So adding more notes in higher octaves while keeping the bass register notes the same would improve this piece. Alright, I will consider that.

It would add a little more intensity in the louder sections. Also, it would make it much more interesting to play, rather than just circling around the same few notes.

1 hour ago, caters said:

I didn't know that. I know that I have used tenuto to mean that the note's length is to stretched a little from what is notated(When I use tenuto in a Largo, I use it to mean full value. When I use tenuto in an Allegro, I use it to mean full value + tiny bit of stretch). Fermatas, I use for an even longer stretch if it feels like it is pausing there.

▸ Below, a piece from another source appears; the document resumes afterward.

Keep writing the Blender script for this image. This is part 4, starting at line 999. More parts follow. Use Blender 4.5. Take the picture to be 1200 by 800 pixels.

In my experience, if you want it to be stretched a little it is best to use the abbreviation ten. over the note. The tenuto within a slur signifies that the note should be restarted without it being hard. (The flute player would use a softer syllable to articulate that note.)

1 hour ago, caters said:

On the other hand, that is a leap of a seventh and if I were to just do it for the final note, it would kind of ruin the wedging into the tonic that I have going on between the violin and cello. If I were to do it for the whole 5 bars of cadencing, so as to preserve that wedging into the tonic, then there would be voice crossing between the flute and the violin to a significant extent. While there is some voice crossing in the piece as it is, outside of voice crossings with the piano, it is minimal.

You could also make the piano chord bigger to encompass a higher range - just another suggestion.

I think the lack of voice crossings is partially what is contributing to the lack of high register notes, especially in the violin as it is forced to always be under the flute.